Tunnel linking Windsor and Detroit turns 85 today
The Windsor-Detroit tunnel celebrates its 85th birthday today and it's commissioning a mural to mark the occasion.
Detroit-based artist Jesse Kassel has been selected to create the work, which will be at the Detroit toll plaza.
"We're having the mural depict our history," Deborah Buckson, the tunnel company's director of administrative services said in an interview with CBC News.
"It'll have a tunnel view, with an old car heading through the tunnel, a 1930s Studebaker will be going in and there will be a futuristic car coming towards us, almost like a hovercraft," she said.
The mural is expected to be completed by mid-November.
With almost 10,000 vehicles making the crossing every day, the tunnel is still a workhorse, even though it would be old enough to collect a pension, if it were a person.

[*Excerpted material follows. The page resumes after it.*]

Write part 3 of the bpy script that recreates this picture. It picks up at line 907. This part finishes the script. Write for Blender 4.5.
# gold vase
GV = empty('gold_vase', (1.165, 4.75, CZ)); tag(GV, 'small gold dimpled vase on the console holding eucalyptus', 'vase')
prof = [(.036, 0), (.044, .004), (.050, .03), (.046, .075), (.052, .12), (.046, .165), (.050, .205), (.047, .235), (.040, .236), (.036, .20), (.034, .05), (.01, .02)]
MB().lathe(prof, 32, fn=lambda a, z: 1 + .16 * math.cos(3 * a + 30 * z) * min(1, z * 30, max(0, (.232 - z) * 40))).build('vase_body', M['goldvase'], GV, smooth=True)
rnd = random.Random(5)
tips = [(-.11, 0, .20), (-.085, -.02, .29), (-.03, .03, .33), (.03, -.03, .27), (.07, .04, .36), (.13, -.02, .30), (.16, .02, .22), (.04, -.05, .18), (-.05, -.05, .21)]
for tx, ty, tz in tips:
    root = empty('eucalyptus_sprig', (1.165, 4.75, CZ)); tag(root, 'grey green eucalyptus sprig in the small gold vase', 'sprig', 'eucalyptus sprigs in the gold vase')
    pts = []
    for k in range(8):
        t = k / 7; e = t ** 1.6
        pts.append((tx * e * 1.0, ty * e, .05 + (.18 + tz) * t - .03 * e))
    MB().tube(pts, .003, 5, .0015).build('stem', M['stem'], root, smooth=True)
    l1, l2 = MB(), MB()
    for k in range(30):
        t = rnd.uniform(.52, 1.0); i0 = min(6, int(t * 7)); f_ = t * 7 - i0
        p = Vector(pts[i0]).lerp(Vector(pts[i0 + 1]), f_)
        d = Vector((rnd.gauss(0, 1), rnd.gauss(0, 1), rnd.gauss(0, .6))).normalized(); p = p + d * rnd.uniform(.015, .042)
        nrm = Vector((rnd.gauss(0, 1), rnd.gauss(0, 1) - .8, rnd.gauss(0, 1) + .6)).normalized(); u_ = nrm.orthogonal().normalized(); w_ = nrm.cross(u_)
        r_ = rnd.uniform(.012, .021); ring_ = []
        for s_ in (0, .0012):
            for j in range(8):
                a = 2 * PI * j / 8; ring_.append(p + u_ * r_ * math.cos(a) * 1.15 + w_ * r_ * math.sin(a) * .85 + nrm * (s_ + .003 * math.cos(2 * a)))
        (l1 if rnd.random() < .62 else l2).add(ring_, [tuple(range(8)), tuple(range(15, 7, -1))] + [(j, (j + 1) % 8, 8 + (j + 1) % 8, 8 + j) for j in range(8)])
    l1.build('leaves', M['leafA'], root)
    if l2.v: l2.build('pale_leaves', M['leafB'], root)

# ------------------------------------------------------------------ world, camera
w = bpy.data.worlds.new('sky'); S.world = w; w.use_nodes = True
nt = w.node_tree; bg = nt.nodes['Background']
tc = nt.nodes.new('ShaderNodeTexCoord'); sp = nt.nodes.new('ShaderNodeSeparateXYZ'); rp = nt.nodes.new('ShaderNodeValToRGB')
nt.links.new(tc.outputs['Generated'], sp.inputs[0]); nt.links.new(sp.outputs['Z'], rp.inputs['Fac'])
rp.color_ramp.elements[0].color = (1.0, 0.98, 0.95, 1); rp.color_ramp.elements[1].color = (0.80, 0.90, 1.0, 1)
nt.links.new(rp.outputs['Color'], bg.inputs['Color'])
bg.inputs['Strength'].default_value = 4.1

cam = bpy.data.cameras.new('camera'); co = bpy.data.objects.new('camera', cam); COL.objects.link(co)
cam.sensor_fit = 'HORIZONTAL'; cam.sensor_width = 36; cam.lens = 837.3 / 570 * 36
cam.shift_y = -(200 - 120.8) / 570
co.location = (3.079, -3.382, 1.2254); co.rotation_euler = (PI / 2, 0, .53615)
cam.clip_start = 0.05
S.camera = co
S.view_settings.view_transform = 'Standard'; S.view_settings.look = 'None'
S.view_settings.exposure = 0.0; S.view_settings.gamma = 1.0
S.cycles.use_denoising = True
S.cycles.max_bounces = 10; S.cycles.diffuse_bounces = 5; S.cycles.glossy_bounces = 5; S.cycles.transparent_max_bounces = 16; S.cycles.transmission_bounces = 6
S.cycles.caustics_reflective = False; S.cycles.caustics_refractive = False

In 1930, about 600 labourers with pickaxes and shovels tunneled out the dirt underneath the Detroit River. The $23-million US project was completed in two years.
Neil Belitsky, the tunnel company's president, said the Windsor-Detroit tunnel is the only underwater, automotive roadway linking two countries in the entire world.
"If the tunnel was built today, it'd be an engineering marvel," Belitsky said. "You wouldn't get your permits in two years, let alone complete construction in that amount of time."